Encouraging a large portion of the regulated population to violate a
statute in the service of broader policy goals — however salutary those
goals may be — probably exceeds the limits of the executive’s
enforcement discretion. The U.S. Court of Appeals for the D.C. Circuit has said that “an
agency’s pronouncement of a broad policy against enforcement poses
special risks that it has consciously and expressly adopted a general
policy that is so extreme as to amount to an abdication of its statutory
responsibilities.” The ACA delays appear to be just such broad — and worrisome — policies.

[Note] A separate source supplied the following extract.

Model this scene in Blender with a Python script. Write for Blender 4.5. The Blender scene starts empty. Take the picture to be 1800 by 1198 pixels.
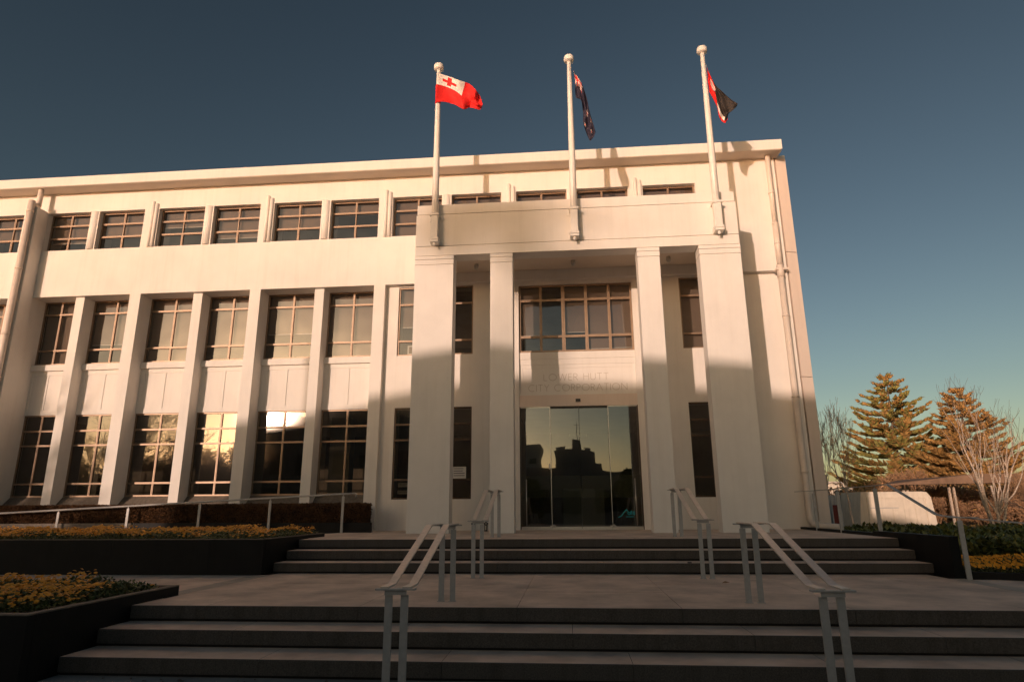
import bpy, bmesh, math, random
from mathutils import Vector, Matrix, noise
R = math.radians
random.seed(11)
C = bpy.context.scene.collection
sc = bpy.context.scene

# ------------------------------------------------------------------ camera, sky, sun, exposure
cam_data = bpy.data.cameras.new('camera')
cam = bpy.data.objects.new('camera', cam_data); C.objects.link(cam)
yaw, pitch, roll, focal = 0.0861, 0.2561, -0.0065, 1124.6
fw = Vector((-math.sin(yaw)*math.cos(pitch), math.cos(yaw)*math.cos(pitch), math.sin(pitch)))
rt = Vector((math.cos(yaw), math.sin(yaw), 0)); up = rt.cross(fw)
r2 = math.cos(roll)*rt + math.sin(roll)*up; u2 = -math.sin(roll)*rt + math.cos(roll)*up
M = Matrix((r2, u2, -fw)).transposed().to_4x4(); M.translation = Vector((0, -11.209, 0.4944))
cam.matrix_world = M
cam_data.sensor_width = 36; cam_data.lens = 36*focal/1800
cam_data.clip_start = 0.05; cam_data.clip_end = 3000
sc.camera = cam

SUN = Vector((0.479, 1.0, -0.148)).normalized()       # the way the light travels
world = bpy.data.worlds.new('World'); sc.world = world; world.use_nodes = True
nt = world.node_tree; nt.nodes.clear()
sky = nt.nodes.new('ShaderNodeTexSky'); sky.sky_type = 'NISHITA'; sky.sun_disc = False
sky.sun_elevation = R(7.6); sky.sun_rotation = R(180+25.6)
sky.air_density = 1.0; sky.dust_density = 1.0; sky.ozone_density = 1.0
hs = nt.nodes.new('ShaderNodeHueSaturation'); hs.inputs['Saturation'].default_value = 0.75
tint = nt.nodes.new('ShaderNodeMix'); tint.data_type = 'RGBA'; tint.blend_type = 'MULTIPLY'
tint.inputs[0].default_value = 1.0; tint.inputs[7].default_value = (0.348, 0.352, 0.322, 1)
bg = nt.nodes.new('ShaderNodeBackground'); bg.inputs['Strength'].default_value = 0.10
wo = nt.nodes.new('ShaderNodeOutputWorld')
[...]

Bagley doesn’t return to his police resources analogy but one might say that choosing not to ticket every jaywalker is different from the police announcing jaywalkers will not be ticketed in January. One is a matter of deploying scarce resources, the other is an abdication of responsibility.

Bagley says the decision to delay the employer mandate is less problematic because the I.R.S. has a history of granting “transitional relief.” However, even here Bagley notes that previous instances of such relief have been brief, not “a sweeping exemption that will relieve thousands of employers from a substantial tax for as long as 2 years.”

Overall though, Bagley says “the delays appear to exceed the traditional scope of the President’s enforcement discretion.” While he seems to sympathize somewhat with the President’s political predicament, he points out that a precedent is being set, one that a future President might use to undermine rather than shore up the ACA. Bagley concludes with his thoughts on legislative versus executive authority.

More generally, the Obama administration’s claim of enforcement
discretion, if accepted, would limit Congress’s ability to specify when
and under what circumstances its laws should take effect. That
circumscription of legislative authority would mark a major shift of
constitutional power away from Congress, which makes the laws, and
toward the President, who is supposed to enforce them.